ヒンドゥー教の伝承においてはラークシャサなどにも関連があり、ダーキニーに変じてカーリー女神の血肉の饗宴に参加することもあるといわれる。
ペルシアの伝承が起源であるという説もあり、パキスタンのピカルペリ、東南アジアのポンティアナックも同一視される。
ちなみに西インドにおいて伝承される、女性の超常的な力を意味する方のダーキニー由来である魔女ダーヤンは、下半身が反対向きに付いているなど姿形が似ており、人々に与える害も同様なものが伝わるので混同されることも多いが、概念的および文化的に異なる存在であるとされている。
創作での扱い
- 女神転生シリーズ
※メイン画像
初出はインド人の民間伝承の悪魔がいくつか登場した『ソウルハッカーズ』で、口が無く下半身が前後逆の幽鬼チュレルとして登場した。
注釈
※1… শাকচুন্নি をはじめ শাঁকচুন্নি、শাকচুন্নী、শাঁকচুন্নী、শাঁখচুন্নি、শাখচুন্নি、শাঁখচুন্নী、শাখচুন্নী といった表記揺れがある。語源的には法螺貝 (শঙ্খ ションコ) から来ており、女性が臨終の際に既婚者の印として法螺貝のお守りを持たせられた事に由来する (ダス 1937)。1833年に発行された英語によるベンガル語・サンスクリット辞典には শাঁখচিহ্নী (śān̐khacihnī) なる語(意味は 1. 魔女、女のゴブリン; 幽霊. 2. だらしのない女)が掲載されているが、これはサンスクリットの śaṅkha-〈法螺貝〉と cihna-〈印〉に由来するとあり、これが転訛してベンガル語のシャクチュンニとなったものと考えられる。シャクチュンニはベンガル語圏の怪談に登場する怪異としては定番の存在であると思われ、大体緑色の肌で描かれる傾向が見られる。
参考文献
- দাস, জ্ঞানেন্দ্রমোহন (ギャネンドロ・モホン・ダス) (1937). “শঙ্খ; শাঁক, শাঁখ”. ''বাঙ্গলা ভাষার অভিধান'' (ベンガル語辞典) (2nd ed.). কলিকাতা: দি ইণ্ডিয়ান্ পাব্লিশিং হাউস, pp. 1920, 1933.

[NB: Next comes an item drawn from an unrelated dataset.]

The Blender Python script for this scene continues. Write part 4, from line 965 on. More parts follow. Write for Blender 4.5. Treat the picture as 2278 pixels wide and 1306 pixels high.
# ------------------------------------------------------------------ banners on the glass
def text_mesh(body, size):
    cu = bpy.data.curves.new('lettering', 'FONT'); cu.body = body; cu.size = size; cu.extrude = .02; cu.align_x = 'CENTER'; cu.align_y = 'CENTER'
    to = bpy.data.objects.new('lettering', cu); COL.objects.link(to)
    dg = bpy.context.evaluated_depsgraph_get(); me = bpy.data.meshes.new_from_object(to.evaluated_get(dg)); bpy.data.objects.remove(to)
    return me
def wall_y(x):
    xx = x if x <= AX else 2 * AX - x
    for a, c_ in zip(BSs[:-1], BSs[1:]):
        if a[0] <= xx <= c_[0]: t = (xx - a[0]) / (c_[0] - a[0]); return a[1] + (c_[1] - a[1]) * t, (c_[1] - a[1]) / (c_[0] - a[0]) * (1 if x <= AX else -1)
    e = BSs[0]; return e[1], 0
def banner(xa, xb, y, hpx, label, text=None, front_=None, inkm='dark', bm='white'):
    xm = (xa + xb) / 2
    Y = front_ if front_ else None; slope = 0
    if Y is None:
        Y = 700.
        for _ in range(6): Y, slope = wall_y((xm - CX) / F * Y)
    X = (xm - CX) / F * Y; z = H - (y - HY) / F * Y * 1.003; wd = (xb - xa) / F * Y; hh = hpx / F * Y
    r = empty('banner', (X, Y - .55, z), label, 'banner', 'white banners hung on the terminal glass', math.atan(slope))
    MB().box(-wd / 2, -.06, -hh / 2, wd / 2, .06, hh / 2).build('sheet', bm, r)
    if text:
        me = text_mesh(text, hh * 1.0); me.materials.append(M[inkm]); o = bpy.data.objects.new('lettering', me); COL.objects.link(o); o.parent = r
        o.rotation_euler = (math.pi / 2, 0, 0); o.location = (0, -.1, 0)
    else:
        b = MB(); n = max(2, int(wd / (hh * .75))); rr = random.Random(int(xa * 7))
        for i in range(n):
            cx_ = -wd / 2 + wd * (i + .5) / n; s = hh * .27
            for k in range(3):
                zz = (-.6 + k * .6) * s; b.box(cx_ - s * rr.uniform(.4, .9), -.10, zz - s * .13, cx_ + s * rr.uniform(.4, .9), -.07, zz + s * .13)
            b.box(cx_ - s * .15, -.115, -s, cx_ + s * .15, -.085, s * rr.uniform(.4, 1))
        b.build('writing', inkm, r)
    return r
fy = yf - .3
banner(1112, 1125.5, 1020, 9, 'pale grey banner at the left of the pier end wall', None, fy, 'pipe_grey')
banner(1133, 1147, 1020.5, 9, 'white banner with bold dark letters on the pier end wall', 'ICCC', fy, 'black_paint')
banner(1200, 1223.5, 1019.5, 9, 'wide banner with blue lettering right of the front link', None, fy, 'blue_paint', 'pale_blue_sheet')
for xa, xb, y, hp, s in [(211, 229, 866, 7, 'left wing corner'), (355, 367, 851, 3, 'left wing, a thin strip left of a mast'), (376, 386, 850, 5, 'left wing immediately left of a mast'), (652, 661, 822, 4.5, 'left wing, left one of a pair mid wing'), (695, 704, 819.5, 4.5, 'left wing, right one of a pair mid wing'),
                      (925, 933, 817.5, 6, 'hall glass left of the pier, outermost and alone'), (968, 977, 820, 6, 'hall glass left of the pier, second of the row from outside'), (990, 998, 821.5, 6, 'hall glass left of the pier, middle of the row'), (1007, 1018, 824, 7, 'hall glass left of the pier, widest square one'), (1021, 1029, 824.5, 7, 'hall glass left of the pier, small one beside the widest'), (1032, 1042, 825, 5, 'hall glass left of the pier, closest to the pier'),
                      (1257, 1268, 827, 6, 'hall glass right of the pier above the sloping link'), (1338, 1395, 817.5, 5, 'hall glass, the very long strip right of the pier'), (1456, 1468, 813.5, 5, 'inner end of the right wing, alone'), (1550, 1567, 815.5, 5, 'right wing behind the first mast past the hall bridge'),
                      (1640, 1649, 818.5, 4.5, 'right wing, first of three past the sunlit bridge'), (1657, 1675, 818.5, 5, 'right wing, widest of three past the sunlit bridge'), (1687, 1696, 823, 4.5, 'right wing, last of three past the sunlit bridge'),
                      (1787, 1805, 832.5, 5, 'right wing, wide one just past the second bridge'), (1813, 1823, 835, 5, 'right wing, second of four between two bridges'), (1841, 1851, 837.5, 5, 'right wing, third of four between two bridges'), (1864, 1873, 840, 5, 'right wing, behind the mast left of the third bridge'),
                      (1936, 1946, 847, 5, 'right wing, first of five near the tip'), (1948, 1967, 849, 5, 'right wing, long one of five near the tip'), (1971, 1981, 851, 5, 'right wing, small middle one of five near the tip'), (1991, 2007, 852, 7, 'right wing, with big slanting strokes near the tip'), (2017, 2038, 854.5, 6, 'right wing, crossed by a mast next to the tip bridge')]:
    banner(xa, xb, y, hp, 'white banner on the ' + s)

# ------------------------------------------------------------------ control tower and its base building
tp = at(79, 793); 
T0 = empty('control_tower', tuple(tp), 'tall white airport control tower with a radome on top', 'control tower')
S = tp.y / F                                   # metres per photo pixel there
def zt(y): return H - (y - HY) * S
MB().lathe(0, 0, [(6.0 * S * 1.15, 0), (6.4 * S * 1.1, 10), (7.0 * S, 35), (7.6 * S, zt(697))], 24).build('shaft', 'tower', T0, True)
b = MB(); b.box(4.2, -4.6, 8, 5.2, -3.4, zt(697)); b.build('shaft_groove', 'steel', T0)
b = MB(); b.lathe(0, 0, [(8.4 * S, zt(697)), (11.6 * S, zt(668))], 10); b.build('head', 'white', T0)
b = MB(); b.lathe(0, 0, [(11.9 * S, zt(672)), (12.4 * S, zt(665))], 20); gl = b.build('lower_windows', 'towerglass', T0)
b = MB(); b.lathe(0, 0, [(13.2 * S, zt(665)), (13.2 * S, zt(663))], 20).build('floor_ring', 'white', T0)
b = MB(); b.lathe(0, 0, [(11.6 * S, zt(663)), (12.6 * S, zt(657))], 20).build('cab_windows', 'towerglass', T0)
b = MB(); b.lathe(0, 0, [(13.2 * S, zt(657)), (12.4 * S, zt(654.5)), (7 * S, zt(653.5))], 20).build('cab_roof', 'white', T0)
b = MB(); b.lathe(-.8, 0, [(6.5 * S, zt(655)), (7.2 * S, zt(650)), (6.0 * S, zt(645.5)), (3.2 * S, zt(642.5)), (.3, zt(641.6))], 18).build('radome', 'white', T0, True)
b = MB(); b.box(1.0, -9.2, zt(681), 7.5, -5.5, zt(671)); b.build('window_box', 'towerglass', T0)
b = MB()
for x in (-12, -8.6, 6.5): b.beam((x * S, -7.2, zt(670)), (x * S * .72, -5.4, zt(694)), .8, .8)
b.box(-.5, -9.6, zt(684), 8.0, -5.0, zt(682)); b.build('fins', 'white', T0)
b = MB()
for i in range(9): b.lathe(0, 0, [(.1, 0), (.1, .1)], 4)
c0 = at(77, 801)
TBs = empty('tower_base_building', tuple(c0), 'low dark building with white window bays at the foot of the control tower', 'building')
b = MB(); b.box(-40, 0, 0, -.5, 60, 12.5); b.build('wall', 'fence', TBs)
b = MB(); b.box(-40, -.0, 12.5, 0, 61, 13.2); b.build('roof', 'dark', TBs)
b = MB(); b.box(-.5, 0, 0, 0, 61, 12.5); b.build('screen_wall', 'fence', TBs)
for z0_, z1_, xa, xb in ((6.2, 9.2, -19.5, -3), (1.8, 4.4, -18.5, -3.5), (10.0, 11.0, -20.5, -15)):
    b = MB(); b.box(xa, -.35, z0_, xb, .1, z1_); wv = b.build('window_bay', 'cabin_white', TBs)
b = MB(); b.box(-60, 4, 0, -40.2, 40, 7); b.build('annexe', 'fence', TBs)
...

- Haughton, Graves C. (1833). “শাঁখচিহ্নী”. A Dictionary, Bengálí and Sanskrit, Explained in English, and Adapted for Students of Either Language. London: J. L. Cox & Son, p. 2477.